Wednesday, Feb 14, 2007
DUBAI (Dow Jones)--Saudi Aramco Shell Refinery Co., a joint venture between Saudi Arabian Oil Co. and Royal Dutch Shell PLC, will shut down several units as part of a scheduled maintenance program in March, a senior company source said Wednesday.
Sasref refinery will undergo a major turnaround that will see several units being shut down for inspection, including the refinery's hydrocracker, which will be off stream for about thirty days, the company source told Dow Jones Newswires, without providing an exact timeframe.
The Jubail, eastern Saudi Arabia-based refinery has processing capacity of 305,000 barrels a day and produces benzene, fuel oil, gasoil, kerosene and naphtha among other products, according to Sasref's Web site.

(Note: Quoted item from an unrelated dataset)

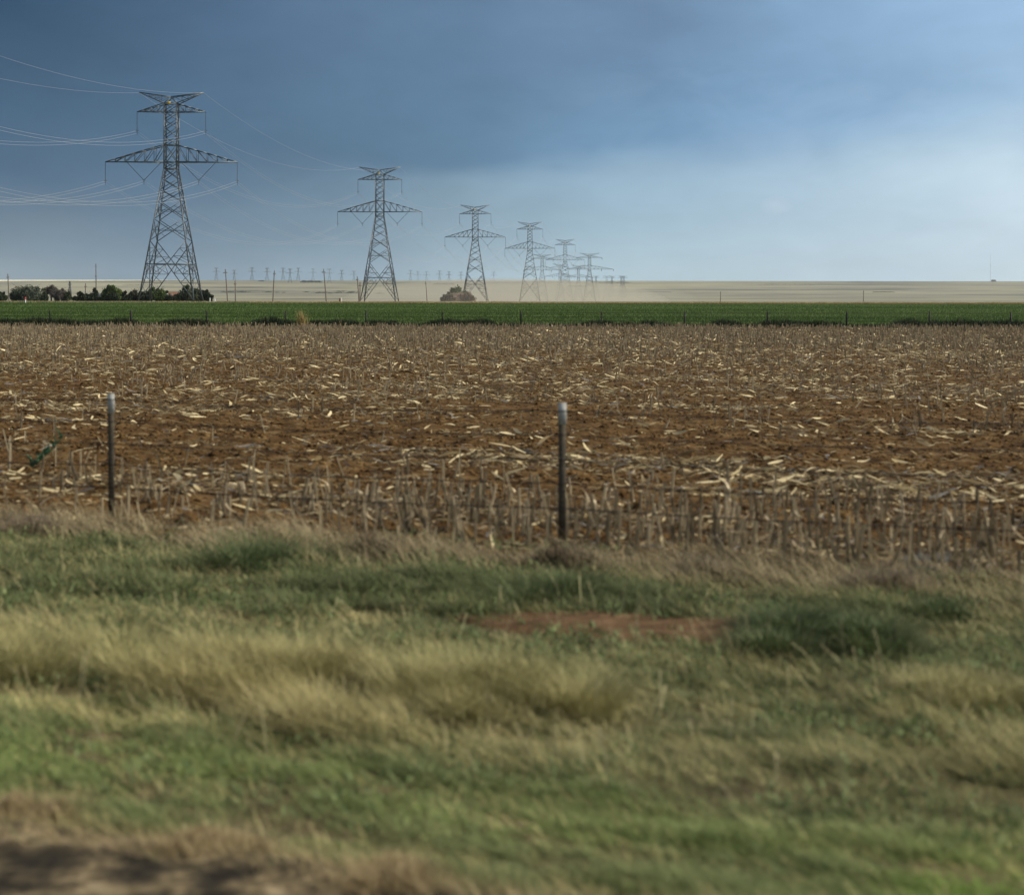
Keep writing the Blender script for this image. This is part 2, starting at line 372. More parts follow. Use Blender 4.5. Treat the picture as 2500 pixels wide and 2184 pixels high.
for s_ in range(seg + 1):
    t = s_ / seg - .5
    cx = X + np.cos(az) * L * t - np.sin(az) * L * bend * (t * t); cy = Y + np.sin(az) * L * t + np.cos(az) * L * bend * (t * t)
    cz = zb + L * (np.abs(tilt) * (t + .5) * .8 + arch * (t * t - .25) * -1)
    ww = Wd * (1 - .6 * abs(2 * t) ** 2) * rng.uniform(.35, 1.15, n) / 2
    for e, sg in ((0, -1), (1, 1)):
        Vv[:, s_, e] = np.stack([cx - np.sin(az) * ww * sg * np.cos(roll), cy + np.cos(az) * ww * sg * np.cos(roll), cz + sg * ww * np.sin(roll)], -1)
b = np.arange(n)[:, None] * 8 + np.arange(seg)[None, :] * 2
f = rng.random(n); c = mixcol((.10, .065, .028), (.33, .245, .125), f)
br = (big & (rng.random(n) < .6)) | (rng.random(n) < .10); c[br] = mixcol((.60, .48, .25), (.90, .76, .44), rng.random(br.sum()))
gy = rng.random(n) < .08; c[gy] = mixcol((.15, .14, .125), (.30, .28, .24), rng.random(gy.sum()))
tag(mesh('corn_litter', Vv, np.stack([b, b + 1, b + 3, b + 2], -1).reshape(-1, 4), M_dry, col=np.repeat(c, 8, axis=0)),
    'pale dry corn leaves and husks littering the brown field', 'crop litter', kind='stuff')
# standing stalks in rows
rowsv = np.arange(14.19, 120.6, .76); PX = []; PV = []; HH = []
for rv in rowsv:
    dens = np.interp(rv, [14, 17.8, 18.6, 27, 29, 38, 42, 60, 75, 120], [.75, .7, .04, .03, .14, .25, .25, .4, .85, 1])
    half = .62 * rv + 3; sp = np.interp(rv, [15, 22, 60, 120], [.032, .09, .16, .2])
    m = int(2 * half / sp * dens); x = rng.uniform(-half, half, m)
    kk = rng.random(m) < np.clip(.25 + 1.7 * (vn(x * .35, x * 0 + rv * .5, 51) - .25), .08, 1)
    x = x[kk]; PX.append(x); PV.append(rv + rng.normal(0, .06, len(x))); HH.append(rng.uniform(.14, .40, len(x)) * np.interp(rv, [15, 30, 120], [1.05, .9, 1.1]))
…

The refinery, which processes Arabian light crude oil supplied from Saudi Aramco, runs two crude distillation units, a visbreaker unit, a thermal gasoil unit and the hydrocracker.

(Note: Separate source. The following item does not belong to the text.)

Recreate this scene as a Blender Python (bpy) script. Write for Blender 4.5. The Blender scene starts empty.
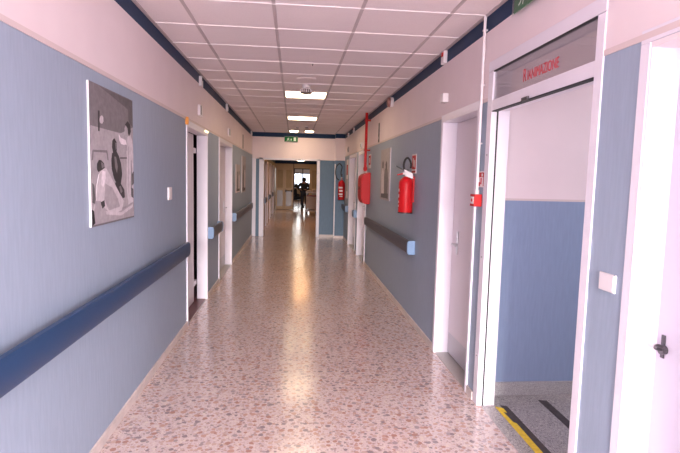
import bpy, bmesh, math, random
from mathutils import Vector, Matrix
random.seed(7)
S = bpy.context.scene
COL = S.collection
PI = math.pi

# ------------------------------------------------------------ camera
f_px, pitch, yaw, roll = 507.24, .0952, .0926, .0243
fw = Vector((math.sin(yaw)*math.cos(pitch), math.cos(yaw)*math.cos(pitch), -math.sin(pitch)))
rt = Vector((math.cos(yaw), -math.sin(yaw), 0)); up = rt.cross(fw)
rt, up = rt*math.cos(roll)+up*math.sin(roll), up*math.cos(roll)-rt*math.sin(roll)
cd = bpy.data.cameras.new('camera'); cam = bpy.data.objects.new('camera', cd); COL.objects.link(cam)
cd.sensor_width = 36; cd.sensor_fit = 'HORIZONTAL'; cd.lens = f_px/680*36; cd.clip_start = .05; cd.clip_end = 200
m = Matrix((rt, up, -fw)).transposed().to_4x4(); m.translation = (0, 0, 1.57); cam.matrix_world = m
S.camera = cam

# ------------------------------------------------------------ world, lights, exposure
S.view_settings.view_transform = 'Standard'; S.view_settings.look = 'None'
S.view_settings.exposure = 0.5; S.view_settings.gamma = 1.0; S.view_settings.use_curve_mapping = False
S.cycles.use_denoising = True
S.cycles.max_bounces = 10; S.cycles.diffuse_bounces = 6
w = bpy.data.worlds.new('sky'); S.world = w; w.use_nodes = True
w.node_tree.nodes['Background'].inputs[0].default_value = (.86, .88, 1, 1)
w.node_tree.nodes['Background'].inputs[1].default_value = 2.2
def area(name, loc, aim, sx, sy, power, color, spread=PI):
    l = bpy.data.lights.new(name, 'AREA'); l.shape = 'RECTANGLE'; l.size = sx; l.size_y = sy
    l.energy = power; l.color = color; l.spread = spread
    o = bpy.data.objects.new(name, l); COL.objects.link(o); o.location = loc
    o.rotation_euler = (Vector(aim)-Vector(loc)).to_track_quat('-Z', 'Y').to_euler()
    return o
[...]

Sasref is also looking to make a final investment decision in July on the installation of an ultra-low sulfur diesel, or ULSD, unit at the refinery, according to the source.
The decision will follow the completion of early design and engineering works by ABB Lummus Global, a unit of ABB Ltd., the source said.
The project is expected to cost as much as $300 million to implement, according to industry estimates.
A decision on whether to add a major aromatics complex at the refinery has not been completely abandoned, the source said.
The project was put on hold last year due to spiraling costs as a result of rising prices for contractors, materials and equipment. However, if costs come down, the project may still go ahead, the source said.
Refiners in the Middle East are investing in upgrading and expanding their facilities to meet rising international demand and tighter environmental specifications, in particular in Europe and in the U.S.